Task description: Find the lines that include the string "part" and report how many there are. Give no other text.

Supplied data:
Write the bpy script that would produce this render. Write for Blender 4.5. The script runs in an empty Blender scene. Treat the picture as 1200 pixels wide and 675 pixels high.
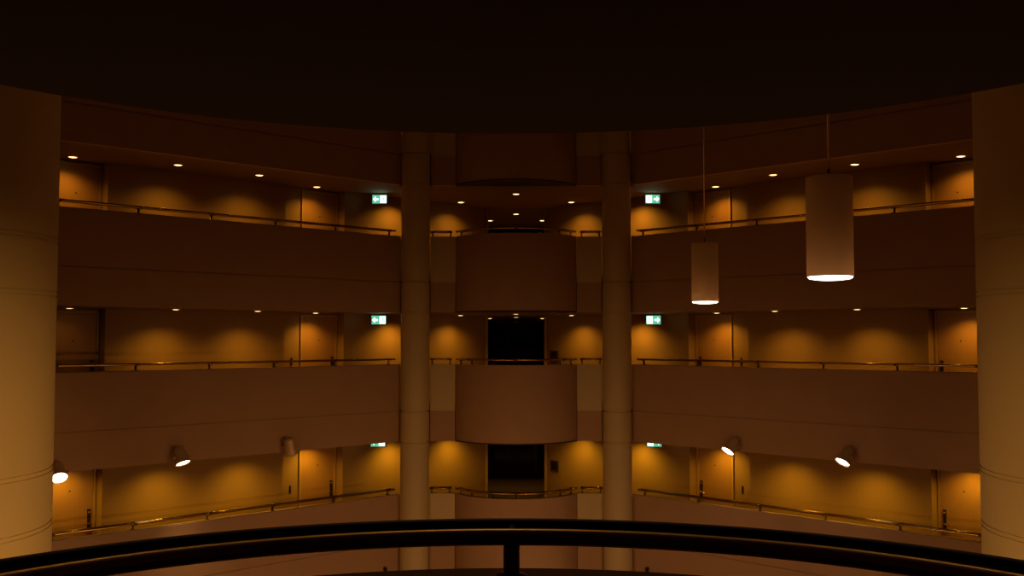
import bpy, math, random
from mathutils import Vector, Matrix
C = bpy.context.scene.collection
PI = math.pi
random.seed(4)

# ------------------------------------------------------------------ levels
EYE = 1.63
YM = 13.33                      # the plan mirrors about this line
H = 3.1
F = {0: 2*H, 1: H, 2: 0.0, 3: -H}      # floor heights: 0 = above the frame, 3 = lowest gallery in view
SOF, SEAM, TOP, RAIL = -.894, -.16, .955, 1.1
S_FACE, S_WALL, S_DOOR = 27.33, 29.95, 30.40   # x+y of the gallery front, the gallery wall, the door recess
LEVEL = {0: 'uppermost', 1: 'top', 2: 'middle', 3: 'lowest'}

# ------------------------------------------------------------------ materials
def mat(name, col, rough=.6, metal=0., noise=None, bump=None, spec=.5):
    m = bpy.data.materials.new(name); m.use_nodes = True
    nt = m.node_tree; b = nt.nodes['Principled BSDF']
    b.inputs['Base Color'].default_value = (*col, 1)
    b.inputs['Roughness'].default_value = rough
    b.inputs['Metallic'].default_value = metal
    b.inputs['Specular IOR Level'].default_value = spec
    if noise or bump:
        tc = nt.nodes.new('ShaderNodeTexCoord')
    if noise:
        sc, amt, stretch = noise
        mp = nt.nodes.new('ShaderNodeMapping'); mp.inputs['Scale'].default_value = stretch
        nz = nt.nodes.new('ShaderNodeTexNoise'); nz.inputs['Scale'].default_value = sc; nz.inputs['Detail'].default_value = 5
        rp = nt.nodes.new('ShaderNodeMix'); rp.data_type = 'RGBA'
        rp.inputs[6].default_value = (*[c*(1-amt) for c in col], 1)
        rp.inputs[7].default_value = (*[min(1, c*(1+amt)) for c in col], 1)
        nt.links.new(tc.outputs['Object'], mp.inputs['Vector'])
        nt.links.new(mp.outputs['Vector'], nz.inputs['Vector'])
        nt.links.new(nz.outputs['Fac'], rp.inputs[0])
        nt.links.new(rp.outputs[2], b.inputs['Base Color'])
    if bump:
        sc, st = bump
        n2 = nt.nodes.new('ShaderNodeTexNoise'); n2.inputs['Scale'].default_value = sc
        bp = nt.nodes.new('ShaderNodeBump'); bp.inputs['Strength'].default_value = st; bp.inputs['Distance'].default_value = .01
        nt.links.new(tc.outputs['Object'], n2.inputs['Vector'])
        nt.links.new(n2.outputs['Fac'], bp.inputs['Height'])
        nt.links.new(bp.outputs['Normal'], b.inputs['Normal'])
    return m
def emat(name, col, strength):
    m = bpy.data.materials.new(name); m.use_nodes = True
    nt = m.node_tree; nt.nodes.clear()
    e = nt.nodes.new('ShaderNodeEmission'); e.inputs[0].default_value = (*col, 1); e.inputs[1].default_value = strength
    o = nt.nodes.new('ShaderNodeOutputMaterial'); nt.links.new(e.outputs[0], o.inputs[0])
    return m
def translucent(m, fac, col):
    nt = m.node_tree; b = nt.nodes['Principled BSDF']; out = nt.nodes['Material Output']
    t = nt.nodes.new('ShaderNodeBsdfTranslucent'); t.inputs[0].default_value = (*col,1)
    mx = nt.nodes.new('ShaderNodeMixShader'); mx.inputs[0].default_value = fac
    nt.links.new(b.outputs[0], mx.inputs[1]); nt.links.new(t.outputs[0], mx.inputs[2]); nt.links.new(mx.outputs[0], out.inputs['Surface'])
M = {
 'stucco':  mat('pink_stucco', (.43,.26,.15), .75, noise=(2.2,.08,(1,1,1)), bump=(60,.12)),
 'cream':   mat('cream_paint', (.57,.44,.23), .6, noise=(1.5,.04,(1,1,.4))),
 'tower':   mat('tower_paint', (.62,.49,.25), .6, noise=(1.2,.04,(1,1,.5))),
 'groove':  mat('shadow_joint', (.16,.10,.05), .8),
 'wall':    mat('gallery_wallpaper', (.30,.175,.05), .6, noise=(3,.06,(1,1,.3))),
 'door':    mat('door_veneer', (.36,.185,.05), .45, noise=(5,.10,(6,6,.5))),
 'frame':   mat('door_frame_wood', (.40,.24,.075), .45, noise=(5,.08,(6,6,.5))),
 'floor':   mat('gallery_carpet', (.11,.06,.03), .95, noise=(14,.2,(1,1,1))),
 'lobby':   mat('lobby_stone', (.42,.27,.15), .5, noise=(1.5,.15,(1,1,1))),
 'ceil':    mat('ceiling_plaster', (.26,.17,.095), .8),
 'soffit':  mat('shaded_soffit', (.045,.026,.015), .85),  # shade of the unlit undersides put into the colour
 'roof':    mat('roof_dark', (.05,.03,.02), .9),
 'bronze':  mat('polished_bronze', (.60,.38,.14), .26, 1.),
 'bronze3': mat('pale_bronze_tube', (.9,.62,.28), .32, 1.),  # paler and rougher than the far rails so its highlight shows
 'bronze2': mat('dull_bronze', (.20,.11,.045), .4, 1.),
 'black':   mat('black_metal', (.012,.01,.009), .4, .3),
 'lock':    mat('lock_metal', (.03,.022,.015), .35, .6),
 'brass':   mat('brass', (.75,.52,.22), .25, 1.),
 'shade':   mat('pendant_shade', (.74,.58,.36), .65),
 'can':     mat('lamp_can', (.58,.40,.24), .45, .3),
 'ring':    mat('lamp_ring', (.55,.42,.26), .4, .3),
 'glass':   mat('night_glass', (.002,.002,.003), .06, 0., spec=.4),
 'mull':    mat('window_frame_metal', (.02,.014,.01), .5, .5),
 'steel':   mat('brushed_panel', (.10,.06,.03), .4, .6),
 'lens':    emat('downlight_lens', (1,.64,.24), 4),
 'lens_dim':emat('downlight_lens_dim', (1,.62,.25), 2.2),
 'lensw':   emat('spot_lens', (1,.86,.62), 16),
 'diff':    emat('pendant_diffuser', (1,.84,.72), 7),
 'sgreen':  emat('sign_green', (.16,.62,.36), .9),
 'swhite':  emat('sign_white', (.66,1,.78), 3.2),
 'unlit':   mat('unlit_lens', (.30,.24,.18), .15),
}

translucent(M['shade'], .17, (.9,.66,.40))

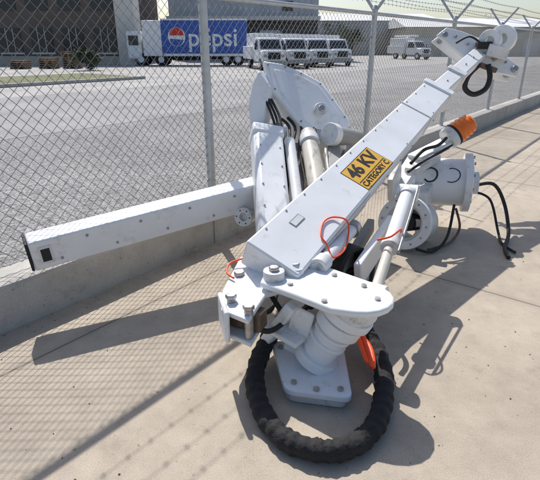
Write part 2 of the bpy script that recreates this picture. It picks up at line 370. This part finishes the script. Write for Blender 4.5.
# --- hydraulic cylinder on right
P0=V((.93,3.10,.68));P1=V((.545,2.19,.41)); 
cyl("hydraulic_cylinder",P0,P0.lerp(P1,.60),.046,WHITE,L); cyl("hydraulic_rod",P0.lerp(P1,.6),P1,.03,BEIGE,L)
for t in(.0,.57): cyl("cylinder_gland",P0.lerp(P1,t),P0.lerp(P1,t+.05),.056,WHITE2,L)
cyl("cylinder_eye",P1+V((-.05,.03,0)),P1+V((.05,-.03,0)),.05,WHITE,L)
cyl("cylinder_eye",P0+V((-.06,.03,0)),P0+V((.06,-.03,0)),.055,WHITE,L)
tube("cylinder_hard_line",[P0+V((.06,-.02,.05)),P0.lerp(P1,.3)+V((.06,-.02,.04)),P0.lerp(P1,.7)+V((.055,-.02,.03))],.008,STEEL,L)
Q0=V((.52,2.76,.56));Q1=V((.25,2.26,.52))
cyl("tilt_cylinder",Q0,Q1,.038,WHITE,L); cyl("tilt_gland",Q0,Q0.lerp(Q1,.1),.052,STEEL,L); cyl("tilt_gland",Q0.lerp(Q1,.85),Q1,.05,WHITE2,L)
to=[onb(.32,ww(.3)-.05,.012),onb(.42,ww(.4)-.09,.009),onb(.50,ww(.5)-.07,.010),onb(.53,ww(.5)+.0,.02),V((.46,2.60,.60)),V((.42,2.46,.54)),V((.34,2.35,.54)),onb(.30,ww(.3)+.005,.0)]
tube("tether_loop",to,.005,TETHER,L,closed=True)
tube("tether_loop",[(.62,2.55,.56),(.68,2.50,.60),(.75,2.56,.62),(.78,2.66,.56),(.74,2.70,.48)],.006,TETHER,L)
cyl("bracket_ring",(.44,2.62,.38),(.50,2.55,.38),.13,BLACK,L,hole=.10,n=36)
beam("cylinder_bracket",(.50,2.45,.38),(.80,2.95,.50),.05,.16,WHITE,L)
beam("cylinder_bracket_inner",(.40,2.50,.33),(.70,3.1,.45),.05,.10,GREY,L)
for pts in ([(.0,2.2,.4),(.08,2.1,.33),(.15,2.2,.3),(.3,2.4,.33),(.5,2.6,.35)],[(-.15,2.05,.37),(-.02,2.0,.30),(.1,2.15,.28),(.25,2.35,.3)],[(.35,2.5,.32),(.5,2.45,.22),(.6,2.6,.18),(.7,2.9,.3)],[(-.1,2.15,.35),(.0,2.28,.25),(.05,2.5,.3),(.1,2.8,.35)],[(.58,2.35,.4),(.66,2.38,.30),(.66,2.6,.26),(.8,2.9,.35)]):
    tube("hydraulic_hose",pts,.014,BLACK,L)
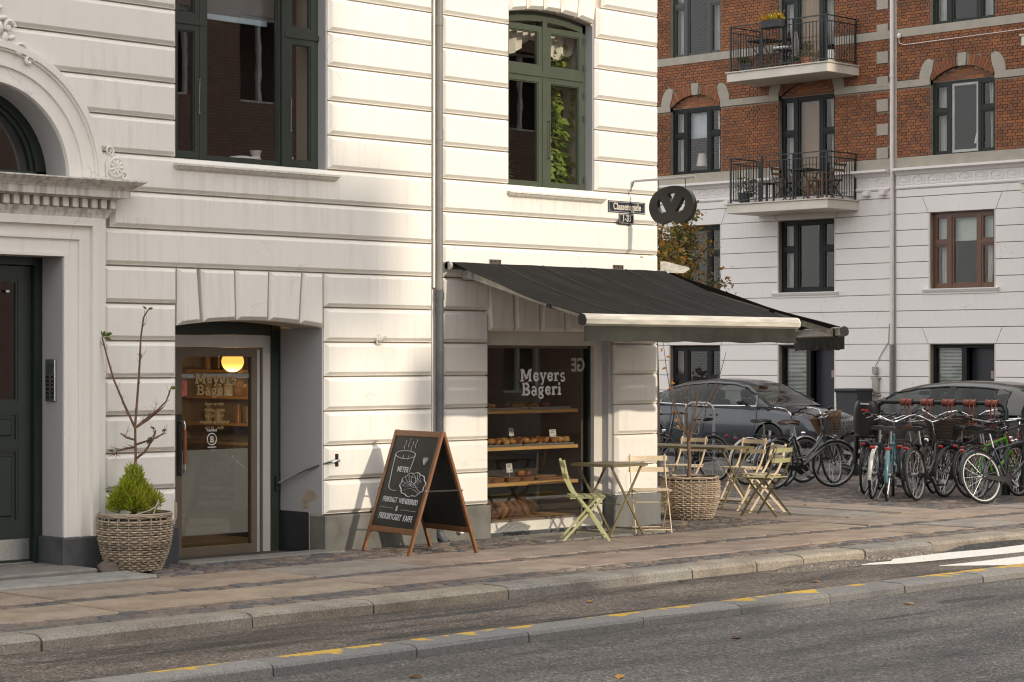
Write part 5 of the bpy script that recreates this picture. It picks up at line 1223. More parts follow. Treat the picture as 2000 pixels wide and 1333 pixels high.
stroke(b, [(bx-.24+.5*t, bz_-.02+.05*math.sin(t*5)) for t in [k/14 for k in range(15)]], .0035); stroke(b, [(bx-.2+.42*t, bz_-.075+.03*math.sin(t*4)) for t in [k/14 for k in range(15)]], .0032); stroke(b, [(bx-.12+.3*t, bz_+.085-.05*t*t) for t in [k/14 for k in range(15)]], .0032)
hx, hz = .83, .745
stroke(b, [(hx, hz-.045), (hx-.045, hz+.005), (hx-.035, hz+.035), (hx-.008, hz+.03), (hx, hz+.012), (hx+.02, hz+.035), (hx+.05, hz+.03), (hx+.045, hz+.0), (hx, hz-.045)], .006); stroke(b, [(hx-.02, hz+.015), (hx, hz-.02), (hx+.025, hz+.015)], .008); stroke(b, [(hx-.025, hz+.0), (hx+.03, hz+.02)], .006)
stroke(b, [(.08, .205), (.38, .20)], .004); stroke(b, [(.58, .19), (.93, .185)], .004)
b.xf(MF); b.build('chalk_drawing', CHK, BRD, kind='stuff')
for t_, sz, u, v, sx_, al in (('FRISKBAGT  WIENERBRØD', .074, .505, .262, .70, 'CENTER'), ('&', .075, .475, .175, .9, 'CENTER'), ('FRISKBRYGGET  KAFFE', .082, .50, .075, .72, 'CENTER'), ('MEYER', .078, .37, .605, .85, 'CENTER')):
    me = text_mesh(t_, sz, .0007, sx_, .001, al); me.transform(MF @ Matrix.Translation(uv(u, v)) @ Matrix.Rotation(R(1.2), 4, 'Y')); me.materials.append(CHK); inst('lettering', me, BRD)
# ================================================================ wicker planters
def wicker(name, label, loc, r_top, r_bot, h, rows, stakes, c, rim=True, cat='planter'):
    t = thing(name, label, cat, loc); n = stakes*4; b = MB(); rr = random.Random(int(h*1000))
    WK = mat(name+' wicker', c, .65, var=.35, scale=14, bmp=.3, bscale=120, pal=[c, tuple(x*.82 for x in c), tuple(x*1.12 for x in c), tuple(x*.7 for x in c)])
    rad = lambda z: lerp(r_bot, r_top, (z/h)**.75)+.03*math.sin(math.pi*z/h)
    for j in range(rows):
        z = .012+(h-.03)*j/rows; rw = (h/rows)*.40; r0 = rad(z); ph = j % 2
        pts = [((r0+.015*math.cos(2*math.pi*k/4+math.pi*ph))*math.cos(2*math.pi*k/n), (r0+.015*math.cos(2*math.pi*k/4+math.pi*ph))*math.sin(2*math.pi*k/n), z+rr.uniform(-.0015, .0015)) for k in range(n)]
        b.tube(pts, rw, 5, closed=True, rnd=rr.random())
    b.build('weave', WK, t, smooth=60, kind='stuff')
    b = MB()
    for k in range(stakes):
        a = 2*math.pi*(k+.5)/stakes; b.tube([((rad(z)-.001)*math.cos(a), (rad(z)-.001)*math.sin(a), z) for z in [h*q/6 for q in range(7)]], .007, 5, rnd=.5)
    b.build('stakes', WK, t, kind='stuff')
    b = MB(); b.lathe([(r_bot*.96, .005)]+[(rad(h*k/5)-.016, h*k/5) for k in range(6)], 40, cap=False); b.lathe([(0, .004), (r_bot*.97, .004)], 40, cap=False); b.build('liner', mat('dark liner', (.02, .02, .022), .6), t, smooth=60)
    if rim:
        b = MB(); 
        for q in range(3): b.tube([((r_top+.004*q)*math.cos(2*math.pi*k/40), (r_top+.004*q)*math.sin(2*math.pi*k/40), h+.008*math.sin(k*1.1+q*2)+.004*q) for k in range(40)], .009, 5, closed=True, rnd=rr.random())
        b.build('rim', WK, t, smooth=60)
    zs = h-.05; b = MB(); vs = [(0, 0, zs+.02)]; n = 36
    for q in range(1, 5):
        for k in range(n): a = 2*math.pi*k/n; r0 = (rad(zs)-.02)*q/4; vs.append((r0*math.cos(a), r0*math.sin(a), zs+rr.uniform(-.012, .02)))
    fs = [(0, 1+k, 1+(k+1) % n) for k in range(n)]+[(1+(q-1)*n+k, 1+q*n+k, 1+q*n+(k+1) % n, 1+(q-1)*n+(k+1) % n) for q in range(1, 4) for k in range(n)]
    b.add(vs, fs).build('soil', mat('potting soil', (.045, .034, .024), .95, var=.5, scale=40, bmp=1, bscale=90, bdist=.02), t); return t
WL = wicker('wicker_planter', 'tall greyish wicker basket planter beside the portal', (-3.895, -.31, 0), .312, .205, .475, 21, 20, (.44, .35, .255))
b = MB(); b.tube([(.318*math.cos(t), .318*math.sin(t), .50) for t in [2*math.pi*k/40 for k in range(40)]], .009, 6, closed=True)
for k in range(12): a = 2*math.pi*k/12; b.tube([(.314*math.cos(a), .314*math.sin(a), .45), (.318*math.cos(a), .318*math.sin(a), .50)], .006, 5)
b.tube([(.318*math.cos(a), .318*math.sin(a), .50+.02*i) for i, a in enumerate([-2.2, -2.0, -1.75])]+[(.05, -.25, .57), (.17, -.13, .64)], .006, 5); b.tube([(-.02, -.30, .50), (.02, -.27, .55), (.14, -.17, .60), (.22, -.09, .64)], .006, 5)
b.build('frayed_rim', mat('pale cane', (.42, .35, .26), .6), WL, smooth=60)
WR = wicker('wicker_planter', 'pale sunlit wicker basket planter at the building corner', (4.24, .22, 0), .32, .235, .475, 20, 22, (.62, .47, .29))
# ================================================================ plants
LEAFM = {}
def leafmat(name, pal, tr=.35):
    if name in LEAFM: return LEAFM[name]
    m, n, b = newmat(name); r = ramp(n, [(i/len(pal), p) for i, p in enumerate(pal)], 'CONSTANT'); n.links.new(rnd_out(n), r.inputs[0]); n.links.new(r.outputs[0], b.inputs['Base Color']); b.inputs['Roughness'].default_value = .5
    t = N(n, 'BsdfTranslucent'); n.links.new(r.outputs[0], t.inputs[0]); mx = N(n, 'MixShader'); mx.inputs[0].default_value = tr
    out = [x for x in n.nodes if x.type == 'OUTPUT_MATERIAL'][0]; n.links.new(b.outputs[0], mx.inputs[1]); n.links.new(t.outputs[0], mx.inputs[2]); n.links.new(mx.outputs[0], out.inputs[0]); LEAFM[name] = m; return m
def leafshape(mb, p, d, up, L, W, rnd=0.0, fold=.15):
    d = Vector(d).normalized(); u = d.cross(Vector(up)); u = u.normalized() if u.length > 1e-4 else Vector((1, 0, 0)); nn = u.cross(d); p = Vector(p)
    q = [p, p+d*L*.35+u*W*.5+nn*L*fold*.5, p+d*L*.75+u*W*.36+nn*L*fold*.4, p+d*L-nn*L*fold*.5, p+d*L*.75-u*W*.36+nn*L*fold*.4, p+d*L*.35-u*W*.5+nn*L*fold*.5, p+d*L*.5]
    mb.add(q, [(0, 1, 6), (1, 2, 6), (2, 3, 6), (3, 4, 6), (4, 5, 6), (5, 0, 6)], rnd)
rp = random.Random(11)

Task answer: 2